After graduating in 1950 from Polytechnic Institute, he enrolled at Western Maryland and studied mathematics, with a minor in physical education.

During his college years, he was a member of the ROTC, and played baseball and basketball.

In the summer he served as an assistant baseball coach at High A.C.,his former youth league team in Highlandtown that was coached by the legendary Sterling “Sheriff” Fowble, who began coaching youth baseball in 1946. Mr. Pfeifer had been captain of Mr. Fowble’s first team, according to The Baltimore Sun’s obituary for Mr. Fowble in 1991.

Mr. Pfeifer remained intimately involved with the team for 50 years and served as president of the Fowble Foundation.

After obtaining his bachelor’s degree from Western Maryland in 1954, he was commissioned a lieutenant and served for two years at Fort Bragg in North Carolina, and Fort Knox in Kentucky.

He later received a master’s degree in education administration from Western Maryland.

Mr. Pfeifer began his career in 1956 as a physical education teacher and varsity baseball and basketball coach at Franklin High School, where he remained for 14 years.

In 1970, he was named assistant principal of Cockeysville Junior High School, then held a similar position at Towson High School.

He attained a professional milestone when in 1978 he was appointed principal of Parkville High School.

Family members said while at Parkville, he picked up the nickname of “Captain” — because he bore a strong resemblance to Capt. Merrill Stubing of the “Love Boat” TV show.

“Bill was at Parkville a long time and was loved by everybody,” said Dr. Dubel. “He knew how to work with the faculty, student council and the PTA. Parkville was always a happy school and never had problems.

“He was a strong believer in American values, and he imbued his students with those values,” Dr. Dubel added. “He was always very strong when it came to civics and citizenship.”


He also said Mr. Pfeifer was a strong supporter of a program that dealt with students who were involved with drugs and alcohol through education.

“He was a leader in that program,” Dr. Dubel said. “Those students using alcohol or drugs were put into evening school, and, at the end of the year, they were reviewed. If they had an unblemished record and had done well, they could rejoin their regular school.”

From 1988 until retiring in 1991, Mr. Pfeifer was principal of Overlea High School.

Mr. Pfeifef enjoyed playing golf and following the Baltimore Orioles, and was the former manager of the Padonia Swim Club.

Family members said it was sports that brought together Mr. Pfeifer and his future wife, the former Mary Lou Ticer. The two met at a Baltimore Colts game in 1960 while seated together as season ticket holders.

Mr. Pfeifer always joked that the date was the cheapest he ever had, since she was a season ticket holder, family members said. They married in 1961.

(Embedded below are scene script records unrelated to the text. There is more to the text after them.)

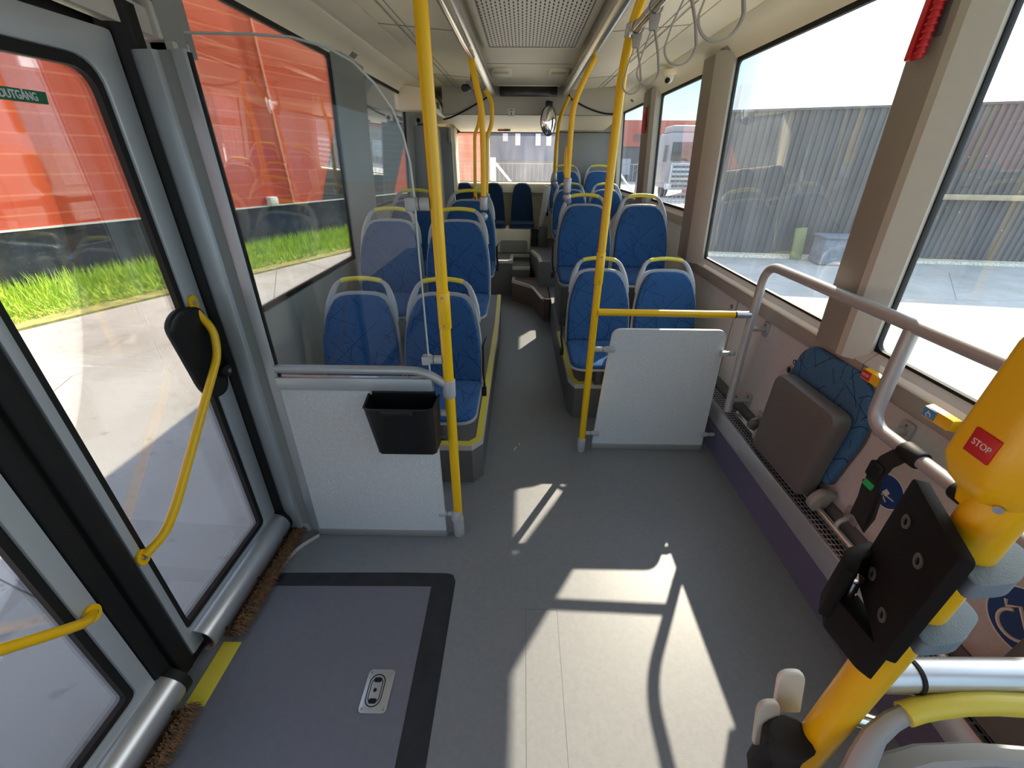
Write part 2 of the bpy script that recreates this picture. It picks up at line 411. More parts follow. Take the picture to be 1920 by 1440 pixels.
    window(-4.5, -2.2, .95, 2.06, -1, M['glassL'])
    # left wall
    w = MB(); w.box((-1.20, 1.60, .0), (-1.17, 3.2, .93)); w.box((-1.20, 3.2, .0), (-1.17, 4.75, 1.2)); w.box((-1.20, 4.75, .2), (-1.17, YR, 2.1))
    w.box((-1.20, Y0, 0), (-1.17, -2.1, .93))
    wl = struct(w.build('wall_left', M['greyM'], smooth=False))
    def lp(name, y0, y1, z0, par=True):
        mb = MB(); mb.loft([[(x+(z-.95)*.055, y, z) for x, y in ((-1.20, y0), (-1.17, y0), (-1.145, y0+.09), (-1.145, y0+.24), (-1.165, y1), (-1.20, y1))] for z in (z0, 2.1)])
        return struct(mb.build(name, M['greyM'], bevel=.004))
    lp('trim_11', 2.955, 3.48, .9); lp('trim_12', 4.63, 4.76, 1.18)
    # ceiling: centre panel, coves and side covers
    ce = struct(MB().box((-.33, Y0, 2.195), (.42, 5.02, 2.23)).build('ceiling', M['ceil2'], smooth=False))
    def cover(sgn, xc=.045):
        P = [(1.17, 2.07), (1.155, 2.10), (1.10, 2.145), (1.03, 2.172), (1.025, 2.18), (1.005, 2.185), (1.0, 2.18), (.90, 2.197), (.86, 2.199), (.858, 2.205), (.85, 2.200), (.37, 2.165), (.36, 2.20), (.36, 2.26), (.9, 2.25), (1.22, 2.16), (1.25, 2.10)]
        yc = 6.2
        P = [(xc+sgn*p[0], p[1]) for p in P]
        n = len(P); mb = MB(); mb.loft([[(p[0], y, p[1]) for p in P] for y in (Y0, yc)])
        return mb.build('side_cover', M['ceil'], ce, smooth=True)
    cover(-1); cover(1)
    for x in (-.315, .405):
        MB().tube([(x, Y0, 2.135), (x, 5.0, 2.135)], .038, 20).build('ceiling_profile', M['silver'], ce)
    jm = MB(); jm.box((-.29, 3.62+.31, 2.1935), (.37, 3.62+.314, 2.195)); jm.build('panel_joint', M['greyD'], ce)
    for sg in (-1, 1):
        j = MB()
        for yy in (.9, 2.9, 4.4):
            j.obox((.045+sg*.61, yy, 2.181), (.48, .004, .003), ((1, 0, sg*.073), (0, 1, 0), (-sg*.073, 0, 1)))
        for xx in (.70, .74):
            j.obox((.045+sg*xx, 2.5, 2.1885), (.003, 7, .003), ((1, 0, sg*.073), (0, 1, 0), (-sg*.073, 0, 1)))
        j.build('panel_joint', M['ledge_d'], ce)
    # roof outer skin
    MB().sheet([[(-1.205, y, 2.10), (-1.20, y, 2.17), (-1.0, y, 2.29), (.05, y, 2.34), (1.1, y, 2.29), (1.30, y, 2.17), (1.31, y, 2.12)] for y in (Y0, YR)]).build('roof_skin', M['grey'], ce, smooth=True)
    # rear bulkhead and rear wall
    W = MB(); W.prism([(5.05, 1.957), (5.05, 2.20), (6.33, 2.20), (6.33, 1.872)], lambda a, c, d: (d, a, c), -.84, 1.02)
    o = struct(W.build('trim_17', M['bulk'], bevel=.012))
    W = MB(); W.prism([(5.056, 1.953), (5.075, 1.958), (6.33, 1.874), (6.33, 1.868)], lambda a, c, d: (d, a, c), -.835, 1.015); W.build('underside', M['cream'], o, smooth=False)
    wr = struct(MB().box((-1.2, YR+.05, 0), (1.3, YR+.06, 1.25)).build('wall_rear', M['cream'], smooth=False))
    b = MB()
    b.box((-1.2, YR, 0), (-.90, YR+.05, 2.2)); b.box((.55, YR, 0), (1.3, YR+.05, 2.2)); b.box((-.90, YR, 0), (.55, YR+.05, 1.275)); b.box((-.90, YR, 1.87), (.55, YR+.05, 2.2))
    b.build('rear_lining', M['cream'], wr, smooth=False)
    
    b = MB(); b.prism([(6.22, 1.275), (6.35, 1.275), (6.35, 1.15), (6.19, 1.15), (6.19, 1.255)], lambda a, bb, d: (d, a, bb), -.95, .60); b.build('rear_sill', M['cream'], wr, bevel=.01)
    b = MB(); b.box((-1.0, 6.12, 1.15), (-.88, YR, 1.98)); b.build('window_reveal', M['cream'], wr, bevel=.02)
    nwin[0] += 1
    fr = struct(MB().frame(rrect(-.92, 1.26, .57, 1.885, .02), rrect(-.885, 1.285, .54, 1.855, .03), XZ, YR-.01, YR+.01).build('window_%d' % nwin[0], M['greyD'], smooth=False))
    MB().box((-.9, YR+.0, 1.27), (.55, YR+.004, 1.87)).build('pane', M['glassB'], fr, smooth=False)
    # front end (behind the camera)
    b = MB(); b.box((-1.2, Y0-.05, -.06), (1.3, Y0, .9)); b.box((-1.2, Y0-.05, 2.0), (1.3, Y0, 2.25))
    b.box((-1.2, Y0-.05, .9), (-1.1, Y0, 2.0)); b.box((1.2, Y0-.05, .9), (1.3, Y0, 2.0)); struct(b.build('wall_front', M['grey'], smooth=False))
build_shell()

# grey tower on the rear right, rear left tower and door column
t = thing('equipment_tower', 'tall grey equipment tower behind the rearmost right seats', 'cabinet', (.87, 6.27, .53))
MB().box((.455, 6.16, .53), (1.262, 6.345, 1.86)).build('body', M['greyM'], t, bevel=.01)
MB().box((.44, 6.15, 1.865), (1.262, 6.345, 2.0)).build('upper_panel', M['brownpillar'], t, bevel=.004)
t = thing('engine_cover', 'tall grey ribbed cover at the rear left beside the back window', 'cabinet', (-.95, 6.0, .44))
b = MB(); b.box((-1.165, 5.62, .44), (-.865, 5.735, 1.88)); b.build('body', M['greyM'], t, bevel=.02)
b = MB(); b.box((-.865, 5.63, .6), (-.853, 5.66, 1.86)); b.box((-.885, 5.60, 1.72), (-.85, 5.65, 1.84)); b.box((-1.0, 5.605, .6), (-.98, 5.62, 1.85)); b.build('hinge', M['grey'], t, bevel=.003)
t = thing('rear_door_column', 'dark grey rounded column at the rear exit with linkage on top', 'column', (-1.0, 4.84, .0))
b = MB(); b.loft([[(x, y, z) for x, y in rpoly([(-1.165, 4.78), (-.86, 4.78), (-.86, 4.90), (-1.165, 4.90)], .04)] for z in (0, 1.84)]); b.build('column', M['greyM'], t)
b = MB(); b.cyl((-.99, 4.84, 1.84), (-.99, 4.84, 1.92), .02); b.box((-1.06, 4.80, 1.84), (-.92, 4.88, 1.86)); b.ball((-1.05, 4.82, 1.885), .02); b.ball((-.93, 4.82, 1.885), .02); b.build('linkage', M['blackp'], t)
t = thing('door_drive_cover', 'cream box cover over the rear door drive under the ceiling', 'cover', (-1.0, 5.2, 1.9))
b = MB(); b.prism(rpoly([(-1.16, 1.94), (-.86, 1.94), (-.84, 2.0), (-.90, 2.10), (-1.16, 2.14)], .02, 3), XZ, 4.45, 6.1); b.build('box', M['cream'], t)
b = MB(); b.box((-.842, 4.75, 1.98), (-.838, 4.86, 2.03)); b.build('green_sticker', M['signgreen'], t)

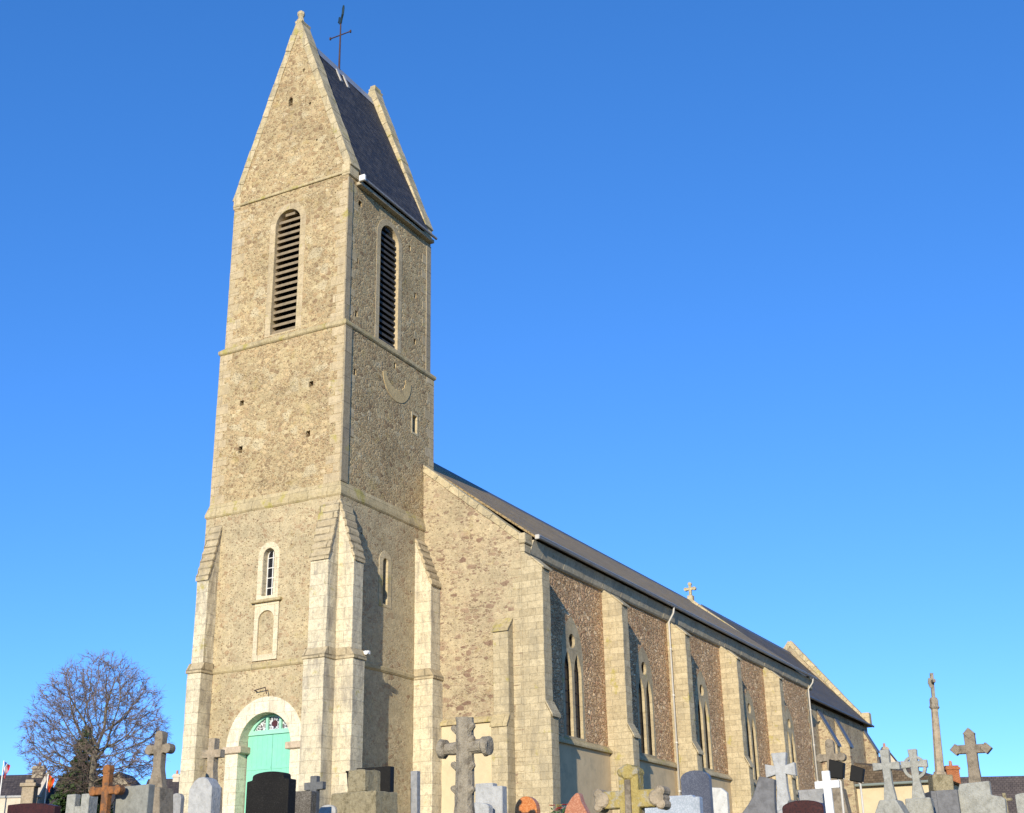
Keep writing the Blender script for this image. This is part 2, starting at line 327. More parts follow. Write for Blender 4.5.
def circ(c, z, r, n=24): return [(c+r*math.cos(2*math.pi*i/n), z+r*math.sin(2*math.pi*i/n)) for i in range(n)]

# ------------------------------------------------------------------ ground, road
DS, ZS = [-4000, 3.2, 4, 9, 42, 46, 5000], [0, 0, .02, 1.72, 4.0, 4.0, 4.0]
def gz(x, y):
    d = (x+33.968)*fw.x + (y+24.278)*fw.y
    for i in range(len(DS)-1):
        if d <= DS[i+1]: return ZS[i] + (ZS[i+1]-ZS[i])*max(0, (d-DS[i]))/(DS[i+1]-DS[i])
    return 4.0
def gmat():
    g = G('churchyard_grass'); a, b, c = g.noise(.35, 5, .6), g.noise(3, 5, .65), g.noise(40, 3, .6)
    gr = g.mix(g.ss(b, .35, .65), (.035,.055,.015), (.075,.09,.03)); gr = g.mix(g.ss(c, .4, .75), gr, (.11,.11,.045))
    gv = g.mix(g.ss(c, .35, .7), (.22,.18,.12), (.30,.25,.17)); g.bump(c, .03)
    return g.done(g.mix(g.ma('MULTIPLY', g.ss(a, .44, .54), .85), gr, gv), .95, .1)
ds = [-3000, -600, -150, -40, -12, 0, 3.2, 4, 5, 6.5, 8, 9, 11, 14, 18, 24, 30, 36, 42, 46, 60, 90, 150, 300, 800, 3000]
ss_ = [-3000, -800, -250, -100, -50, -30, -20, -12, -6, 0, 6, 12, 20, 30, 50, 100, 250, 800, 3000]
b = MB(); vs = []
for d in ds:
    for s_ in ss_:
        x = -33.968 + d*fw.x + s_*rt.x; y = -24.278 + d*fw.y + s_*rt.y; vs.append((x, y, gz(x, y)))
n = len(ss_)
b.add(vs, [(i*n+j, i*n+j+1, (i+1)*n+j+1, (i+1)*n+j) for i in range(len(ds)-1) for j in range(n-1)])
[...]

“I picked a winner,” Mrs. Pfeifer said. “He was a sweet man, both at home and work. He never changed.”

Mr. Pfeifer was a longtime communicant of St. Thomas Episcopal Church, where he had served on the vestry and taught Sunday school for 28 years.

A memorial service will be held at 2 p.m. Saturday at his church, 1108 Providence Road, Towson.

In addition to his wife of 56 years, he is survived by two sons, Trey Pfeifer of Towson and Tim Pfeifer of Vero Beach, Fla.; two daughters, Leslie Kendall of North East and Stacey Pfeifer of Cobb Mountain, Calif.; and four grandchildren.